Conservation of military heritage: The defensive wall of Cartagena de Indias, Colombia
Price
Free (open access)
Volume
Volume 1 (2017), Issue 1
Pages
8
Page Range
27 - 35
Paper DOI
10.2495/HA-V1-N1-27-35
Copyright
WIT Press
Author(s)
A. GuIDA, A. PAGLIuCA & C. FATTORE
Abstract
The city of Cartagena de Indias (in the north of Colombia) boasts the largest and one of the most complete military defence systems of South America. Defined as ‘the Pearl of the Caribbean’ for its colonial characteristics and for its strategic location, it was the unquestioned leader in the routes of exploration of the West Indies.
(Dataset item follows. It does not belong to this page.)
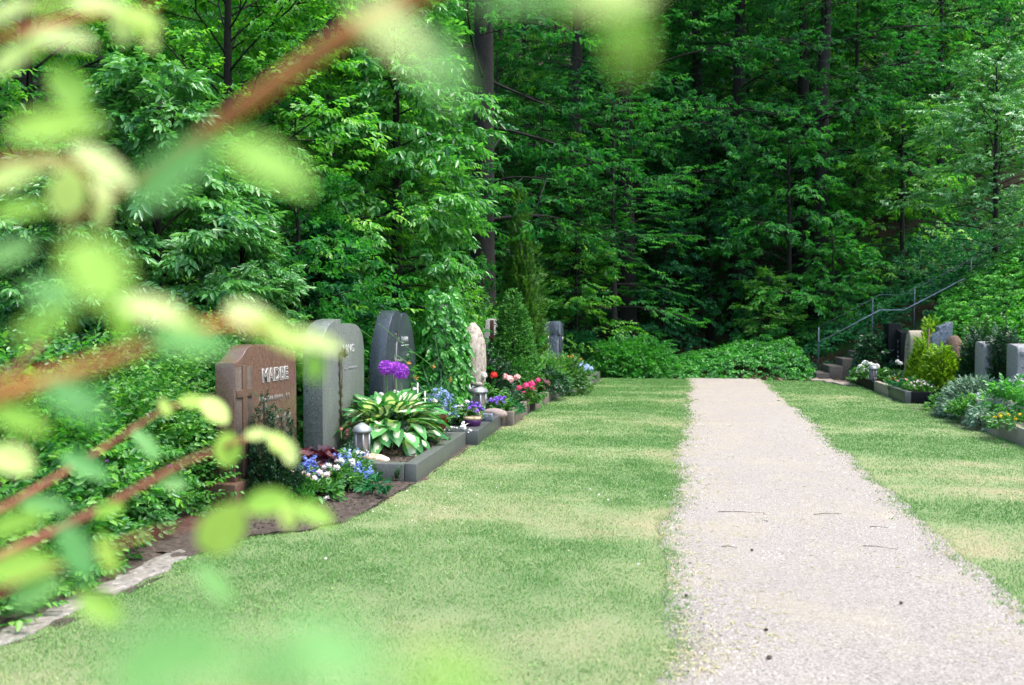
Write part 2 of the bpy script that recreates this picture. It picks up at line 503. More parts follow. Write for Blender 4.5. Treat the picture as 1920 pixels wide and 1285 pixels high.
M['leaf_ground'] = leafmat('leaf_ground', (0.016, 0.13, 0.02), (0.04, 0.23, 0.03), (0.10, 0.36, 0.045), 0.4, 0.45)
M['leaf_bank'] = leafmat('leaf_bank', (0.03, 0.17, 0.022), (0.07, 0.30, 0.034), (0.16, 0.44, 0.055), 0.42, 0.5, spec=0.3)
M['leaf_ivy'] = leafmat('leaf_ivy', (0.024, 0.145, 0.022), (0.058, 0.265, 0.038), (0.13, 0.40, 0.065), 0.36, 0.38, spec=0.5)
M['leaf_dark'] = leafmat('leaf_dark', (0.008, 0.045, 0.018), (0.016, 0.075, 0.026), (0.035, 0.12, 0.04), 0.25, 0.35, spec=0.5)
M['needle_spruce'] = leafmat('needle_spruce', (0.016, 0.095, 0.014), (0.04, 0.19, 0.022), (0.10, 0.32, 0.035), 0.3, 0.55)
M['needle_yew'] = leafmat('needle_yew', (0.006, 0.032, 0.012), (0.011, 0.055, 0.017), (0.025, 0.09, 0.022), 0.15, 0.45)
M['needle_cypress'] = leafmat('needle_cypress', (0.025, 0.09, 0.02), (0.06, 0.17, 0.03), (0.12, 0.26, 0.045), 0.35, 0.55)
M['needle_gold'] = leafmat('needle_gold', (0.08, 0.20, 0.01), (0.20, 0.37, 0.015), (0.38, 0.54, 0.03), 0.35, 0.5)
M['leaf_silver'] = leafmat('leaf_silver', (0.42, 0.47, 0.44), (0.58, 0.62, 0.6), (0.72, 0.75, 0.73), 0.2, 0.6, tcol=(1, 1, 0.9))
M['leaf_sage'] = leafmat('leaf_sage', (0.09, 0.19, 0.11), (0.16, 0.28, 0.17), (0.27, 0.40, 0.26), 0.2, 0.6, tcol=(1, 1, 0.8))
M['leaf_bed'] = leafmat('leaf_bed', (0.02, 0.09, 0.018), (0.045, 0.17, 0.025), (0.10, 0.28, 0.04), 0.3, 0.4)
M['leaf_box'] = leafmat('leaf_box', (0.02, 0.085, 0.012), (0.04, 0.15, 0.018), (0.09, 0.24, 0.03), 0.25, 0.4)
M['near_pale'] = leafmat('near_pale', (0.46, 0.64, 0.13), (0.60, 0.74, 0.22), (0.70, 0.78, 0.34), 0.55, 0.5, src='object', tcol=(1.15, 1.15, 0.8))
M['near_lime'] = leafmat('near_lime', (0.24, 0.48, 0.06), (0.34, 0.58, 0.09), (0.45, 0.64, 0.13), 0.58, 0.5, src='object', tcol=(1.2, 1.2, 0.6))
M['near_mint'] = leafmat('near_mint', (0.10, 0.30, 0.08), (0.15, 0.37, 0.10), (0.23, 0.45, 0.13), 0.45, 0.5, src='object', tcol=(1.1, 1.25, 0.8))
M['twig_red'] = plain('twig_red', (0.24, 0.07, 0.04), 0.55, 0.35, 40)
M['twig_brown'] = plain('twig_brown', (0.34, 0.125, 0.028), 0.6, 0.35, 40)
M['gran_red'] = stonemat('gran_red', (0.12, 0.068, 0.048), (0.022, 0.015, 0.012), (0.2, 0.125, 0.09), 130, 0.12, stain=0.25, stain_col=(0.05, 0.04, 0.03))
M['gran_red_rough'] = stonemat('gran_red_rough', (0.075, 0.055, 0.043), (0.025, 0.02, 0.017), (0.14, 0.105, 0.08), 90, 0.7, 0.5)
M['gran_red_cross'] = stonemat('gran_red_cross', (0.11, 0.065, 0.045), (0.03, 0.02, 0.015), (0.18, 0.115, 0.08), 130, 0.2, stain=0.08)
M['gran_green'] = stonemat('gran_green', (0.14, 0.155, 0.14), (0.055, 0.062, 0.055), (0.25, 0.265, 0.245), 70, 0.15, stain=0.45, stain_col=(0.035, 0.045, 0.035))
M['gran_blue'] = stonemat('gran_blue', (0.034, 0.043, 0.052), (0.012, 0.015, 0.02), (0.08, 0.095, 0.115), 90, 0.08, stain=0.15)
M['gran_dark'] = stonemat('gran_dark', (0.055, 0.06, 0.06), (0.024, 0.026, 0.026), (0.10, 0.105, 0.105), 160, 0.25, stain=0.3, stain_col=(0.07, 0.085, 0.04))
M['gran_grey'] = stonemat('gran_grey', (0.085, 0.09, 0.082), (0.035, 0.038, 0.035), (0.155, 0.16, 0.15), 150, 0.3, stain=0.35, stain_col=(0.06, 0.075, 0.035))
M['gran_black'] = stonemat('gran_black', (0.008, 0.009, 0.0095), (0.004, 0.004, 0.004), (0.016, 0.018, 0.018), 150, 0.3, stain=0.05)
M['gran_black'].node_tree.nodes['Principled BSDF'].inputs['Specular IOR Level'].default_value = 0.06
M['gran_slate'] = stonemat('gran_slate', (0.10, 0.12, 0.145), (0.035, 0.043, 0.052), (0.24, 0.27, 0.31), 24, 0.3, 0.1, stain=0.2)
M['stone_tan'] = stonemat('stone_tan', (0.27, 0.235, 0.175), (0.15, 0.13, 0.095), (0.36, 0.32, 0.25), 40, 0.8, 0.4, stain=0.4, stain_col=(0.10, 0.09, 0.06))
M['stone_tan_kerb'] = stonemat('stone_tan_kerb', (0.30, 0.245, 0.195), (0.18, 0.145, 0.11), (0.40, 0.34, 0.28), 90, 0.75, 0.2, stain=0.4, stain_col=(0.12, 0.1, 0.07))
M['stone_brown_kerb'] = stonemat('stone_brown_kerb', (0.13, 0.105, 0.082), (0.065, 0.052, 0.04), (0.21, 0.175, 0.145), 110, 0.6, 0.15, stain=0.35, stain_col=(0.09, 0.085, 0.05))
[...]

It is an example of the Italian and Spanish school of military engineering; it was conceived and designed by Battista Antonelli and built by his cousin Cristobal de Roda. Both of them contributed to the development of the system called ‘abaluartado’, typical of Central and South America, opening the ways to modern military systems. During 1700 reforms were enacted to strengthen the fortifications in Cartagena de Indias, which required significant changes to the characteristics of the walls. In 1966, the Spanish historian Juan Manuel Zapatero wrote a series of guidelines for the preservation of those walls. The walls have a simple and regular shape in which each block, with its geometric variation, forms the thickness of the wall, realized using a local stone called ‘caliza’; this stone is of coral origin and rich in water. The preservation of a monument is not just its own conservation, in recognition of its historical and cultural value or in the characterization of its degradation. A monument could be used by the people, with a new awareness, that will ensure the survival – over time – of the historical memory of the past, going over the logic of the ‘crystallization’ of the monument in a museum of itself.
Keywords
conservation, defensive system, historical analysis, preservation, technological characterization.